Einmal ging sie genau an die Stelle, an der Shiva für 60.000 Jahre meditiert hatte, und dachte bei sich:
Weiß der höchste Herr nichts von meiner Askese? Warum zeigte er sich nicht? In den Veden und allen Schriften wird Shiva von den Weisen als Verleiher von Wohlstand, allwissend, alldurchdringend und alles beherrschend besungen. Der Herr verleiht alle Früchte, gestaltet alle Gefühle, erfüllt alle Sehnsüchte seiner Verehrer und zerstreut alle Sorgen. Wenn ich dem Herrn mit dem Bullen im Banner hingegeben bin und alle Begierden abwerfe, dann möge er mit mir zufrieden sein. Wenn ich das fünfsilbige Mantra unaufhörlich wiederhole, möge er mit mir zufrieden sein. Wenn ich seine Verehrerin bin ohne jede Ablenkung, dann möge er mit mir zufrieden sein.
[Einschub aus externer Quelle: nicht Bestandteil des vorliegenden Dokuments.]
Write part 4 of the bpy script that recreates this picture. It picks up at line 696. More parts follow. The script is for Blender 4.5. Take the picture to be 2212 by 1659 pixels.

So überlegte Parvati häufig, verfolgte ihre Askese mit gesenktem Haupt, und hielt sowohl ihren Körper als auch ihren Geist beständig. Ihre Askese war so hart, daß die Menschen ganz erstaunt waren. Sie kamen, um ihre Buße zu schauen, erachteten sich als gesegnet und lobten ihre Mühe:
Dem Verhalten der Tugendhaften zu folgen, führt zu wahrer Größe. Buße kennt keine Grenzen, und Tugend sollte immer geehrt werden, wenn man weise ist. Wer von der Askese dieser Dame gehört hat, fragt sich, welche Askese ein Mann machen sollte. Nie gab es größere Enthaltsamkeit und wird es auch nicht geben.

So priesen sie Parvati und kehrten freudig in ihre Heime zurück. Selbst Menschen von starker Statur lobten ihre Buße. Und höre, oh Narada, was es noch für eine erstaunliche Wirkung von Parvatis Buße gab. Rings um ihre Einsiedelei vertrugen sich alle Tiere, auch diejenigen, die von Natur aus Feinde waren. Löwen und Kühe liebten einander und verloren Haß und Furcht - so mächtig war Parvatis Askese geworden. Geborene Feinde wie Katzen und Mäuse zeigten keine Aggression mehr, und die Bäume, Büsche und Blumen blühten und trugen Früchte in Menge. Der ganze Wald war so schön wie der Kailash als Ergebnis ihrer Buße.